WASHINGTON — The Washington National Cathedral had been ready to embrace same-sex marriage for some time, though it took a series of recent events and a new leader for the prominent, 106-year-old church to announce Wednesday that it would begin hosting such nuptials.
The key development came last July when the Episcopal Church approved a ceremony for same-sex unions at its General Convention in Indianapolis, followed by the legalization of gay marriage in Maryland, which joined the District of Columbia. The national church made a special allowance for marriage ceremonies in states where gay marriage is legal.
Longtime same-sex marriage advocate the Very Rev. Gary Hall took over as the cathedral’s dean in October. Conversations began even before he arrived to clear the way for the ceremonies at the church that so often serves as a symbolic house of prayer for national celebrations and tragedies.
The Episcopal bishop of Washington, the Rt. Rev. Mariann Edgar Budde, authorized use of the new marriage rite in December for 89 congregations in D.C. and Maryland. Each priest then decides whether to marry same-sex couples.

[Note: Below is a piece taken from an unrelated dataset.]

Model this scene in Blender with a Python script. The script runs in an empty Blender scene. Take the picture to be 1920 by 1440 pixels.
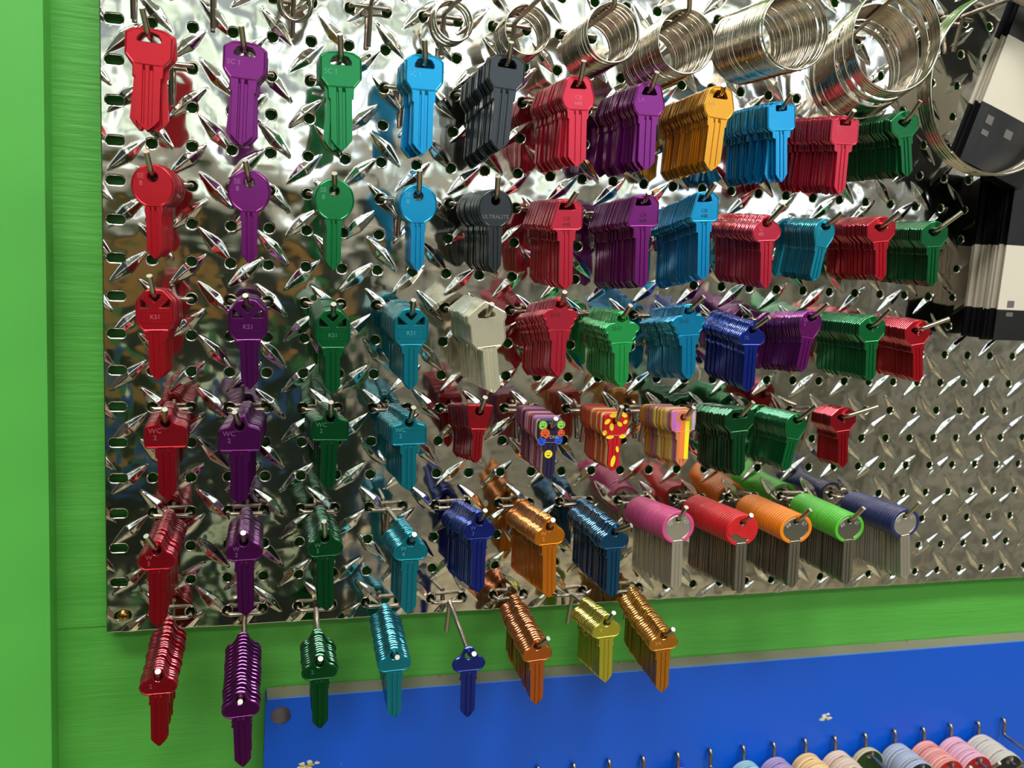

The cathedral’s congregation and leadership include many gays and lesbians. The church was just waiting for the right moment and the right leader.
“This was something that was brewing in the cathedral. We were really waiting for him,” Budde told The Associated Press. “It would have been inconceivable for the Cathedral to call somebody who was not in favor of full equality for gay and lesbian people.”
Hall, a former rector at churches in Michigan, Pennsylvania and California and a seminary dean in Chicago, had been a leader in developing liturgical rites for same-sex blessings in the Episcopal Church. Budde said Hall was a catalyst for change in the church’s marriage tradition.
Cathedral officials said the church will be among the first Episcopal congregations to implement a new rite of marriage adapted from the blessing ceremony for gay and lesbian couples that was approved last year by the Episcopal Church’s national governing body.
Official Episcopal law still defines marriage as between a man and a woman, so the cathedral says it will be performing weddings that combine civil marriage ceremonies under local law with a blessing from the church. They will use the new language approved for same-sex couples instead of the marriage ceremony from the Book of Common Prayer. Only one major U.S. Protestant group, the United Church of Christ, has endorsed same-sex marriage outright.
Some congregations have left the Episcopal Church over its inclusion of gays and lesbians over the years.
Hall said performing same-sex marriages is an opportunity to break down barriers and build a more inclusive community “that reflects the diversity of God’s world.”
“I read the Bible as seriously as fundamentalists do,” Hall told the AP. “And my reading of the Bible leads me to want to do this because I think it’s being faithful to the kind of community that Jesus would have us be.”
As the nation’s most prominent church, the cathedral has long hosted presidential inaugural services and funerals for Ronald Reagan and Gerald Ford. The Rev. Martin Luther King Jr. delivered his last sermon there in 1968. It draws hundreds of thousands of visitors each year.